3) The “Warm Seat/Piece of Paper” Joke

Another popular opener, this rather scatological best man joke tries to appeal to the giggling schoolboy in us all.

I’ve been very nervous about making this speech and so this is certainly not the first time today I’ve risen from a warm seat with a piece of paper in my hand.

It’s not a bad gag but it’s one of the most over-used wedding jokes of all time. Include this and a significant proportion of your audience will be hearing it for the second or even third time.

4) The “Tiers/Tears” Joke

This is a classic pun and has been around so long it really belongs in a retirement home for old best man jokes.

So, are you ready to laugh?

I’m sure you’ll all agree, it’s been an emotional day. Even the wedding cake is in tiers.

All that’s missing is a little drum roll/cymbal clash at the end.

5) The “Upper Hand” Joke

This best man joke requires a bit of physical pantomime involving the bride and groom.

Which could be great fun - if the punchline justified all that effort. And of course, if the joke hadn’t been done a hundred times before.

Tina please put your left hand flat on the table. Dave please place your hand on top of hers.

Enjoy this moment Dave because it’s the first and last time in your marriage that you’ll have the upper hand.

6) The “He’s a God at Work” Joke

It’s great to mention the groom’s working life in your speech but you can probably do better than this generic best man joke:

I spoke to some of Dave’s colleagues from his job and they told me he’s something of a god at work. He’s rarely seen, holier than thou and if he does any work it’s a bloody miracle!

You might just about get away with it if you genuinely spend some time talking about the groom’s job. But if this joke is the only mention of work in the whole speech, it’s really not worth erectly all that verbal scaffolding just to tell such a well-worn joke.

7) The “Three Little Words” Joke

Usually cropping up towards the end of the speech, this old favourite is a best man joke masquerading as heart-felt advice.

Dave, the secret to a successful marriage is using those three little words: “You’re right dear”.

Oh! We all thought the three little words were going to be “I love you”. But you flipped it - you genius!

8) The “Men Are Like A Fine Wine” Joke

This is another old school wedding joke and it’s not particularly flattering about the institution of marriage.

Tina - just remember men are like a fine wine. They start off as grapes and it’s the woman’s job to stamp on them until they turn into something you’d like to have dinner with.

And this best man joke even comes with an optional part two:

Dave - women are also like wine. They start out fresh, fruity and intoxicating, and become more full-bodied with age, until one day they turn sour and vinegary and just give you a headache.

9) The “Dummy” Joke

This is another play on words which seems wildly popular among first-time best men even though it’s a middling gag at best. And someone else’s middling gag at that.

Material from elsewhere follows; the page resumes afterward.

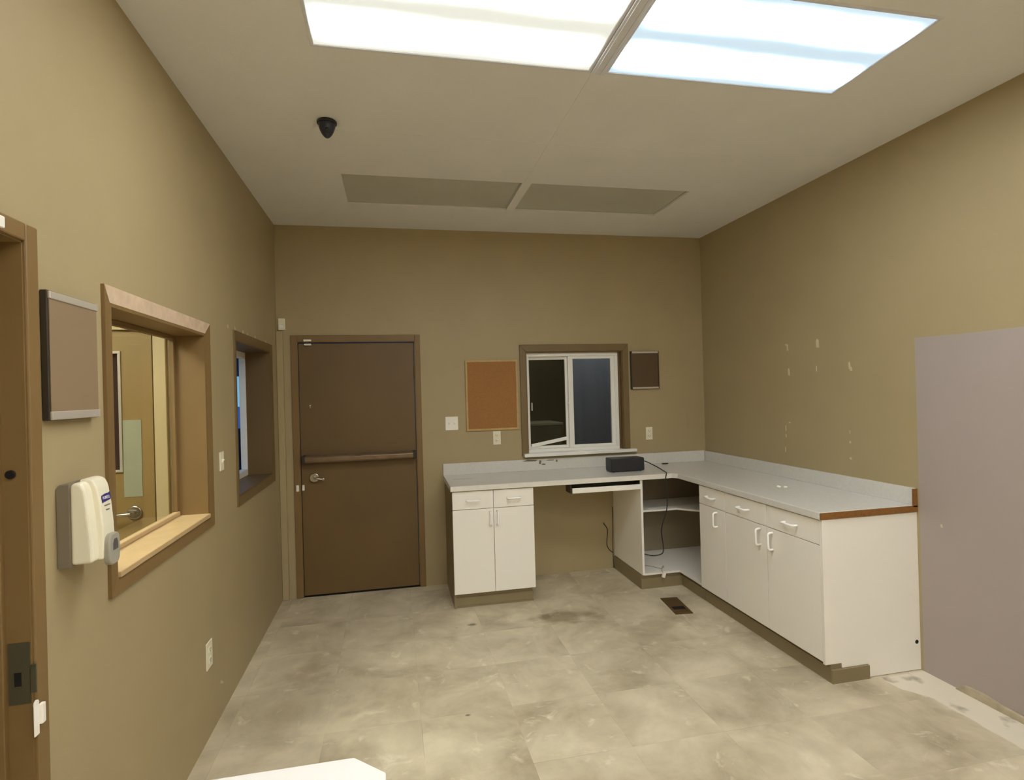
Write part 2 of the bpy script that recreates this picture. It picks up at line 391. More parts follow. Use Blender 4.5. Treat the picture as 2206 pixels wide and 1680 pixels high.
w1 = thing('window_1', 'large interior window in deep brown frame on left wall', None, (0, (W1[0]+W1[1])/2, W1[2]), kind='structure')
casing_left(w1, *W1, .052, .011, [paler, brown, brown, brown])
bm = bmesh.new()
box(bm, -T, .002, W1[1]-.012, W1[1], W1[2], W1[3]); box(bm, -T, .002, W1[0], W1[0]+.012, W1[2], W1[3]); box(bm, -T, .002, W1[0]+.012, W1[1]-.012, W1[3]-.012, W1[3])
obj('window_jamb', bm, brown, w1)
obj('window_sill', B((-T, .012, W1[0]+.012, W1[1]-.012, W1[2]-.004, W1[2]+.016), bev=.003), sillm, w1)
y0, y1, z0, z1 = W1[0]+.012, W1[1]-.012, W1[2]+.016, W1[3]-.012
bm = bmesh.new()
for a in ((y0, y1, z1-.02, z1), (y0, y0+.02, z0+.02, z1-.02), (y1-.02, y1, z0+.02, z1-.02)):
    box(bm, -.150, -.128, *a, bev=.002)
obj('glazing_stop', bm, brown, w1)
obj('sill_stop', B((-.150, -.122, y0, y1, z0, z0+.02), bev=.004), sillm, w1)
obj('glass_pane', B((-.142, -.137, y0+.01, y1-.01, z0+.01, z1-.01)), glz, w1)

# ------------------------------------------------------------------ window_2: small window with white vinyl frame
w2 = thing('window_2', 'smaller window in brown frame near the back left corner', None, (0, -.75, W2[2]), kind='structure')
casing_left(w2, *W2, .05, .009, [olivetrim]*4)
bm = bmesh.new()
for a in ((W2[0], W2[0]+.01, W2[2], W2[3]), (W2[1]-.01, W2[1], W2[2], W2[3]), (W2[0]+.01, W2[1]-.01, W2[3]-.01, W2[3]), (W2[0]+.01, W2[1]-.01, W2[2], W2[2]+.01)):
    box(bm, -T-.03, .002, *a)
obj('window_jamb', bm, browndk, w2)
y0, y1, z0, z1 = W2[0]+.01, W2[1]-.01, W2[2]+.01, W2[3]-.01
bm = bmesh.new()
for a in ((y0, y1, z0, z0+.045), (y0, y1, z1-.045, z1), (y0, y0+.03, z0+.045, z1-.045), (y1-.012, y1, z0+.045, z1-.045)):
    box(bm, -.212, -.168, *a, bev=.003)
box(bm, -.215, -.185, -.80, -.76, z0+.045, z1-.045, bev=.003)
obj('vinyl_frame', bm, vinyl, w2)
obj('glass_pane', B((-.207, -.203, y0+.03, -.78, z0+.03, z1-.03)), glz, w2)
obj('sliding_pane', B((-.192, -.188, y0+.03, -.80, z0+.03, z1-.03)), glz, w2)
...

Isn’t it funny how history has a habit of repeating itself? Twenty-nine years ago Tina’s parents were sending her off to bed with a dummy. And tonight they’re doing exactly the same thing again!

Let’s face it, even on the first hearing, this best man joke is more likely to produce a groan than a laugh.

10) The “Useless in All Positions” Joke

Towards the end of the speech it’s traditional for the best man to read out any messages (historically telegrams) from friends or family unable to attend.

This best man joke takes the form of a message from the groom’s sporting pals:

Here’s a message from the boys in the football team: Dave tries hard but we’ve found him to be absolutely useless in every position. Hope you have more luck tonight Tina!

What best man speech would be complete without a health dose of sexual innuendo?

And would you believe it - this is the single most popular (i.e. cliched) best man joke of the entire list!

Okay, that’s my list of the 10 Best Man Jokes You Should Avoid at All Costs.

Avoid these over-used and predictable gags and your best man speech will already be more interesting and original than half the speeches out there.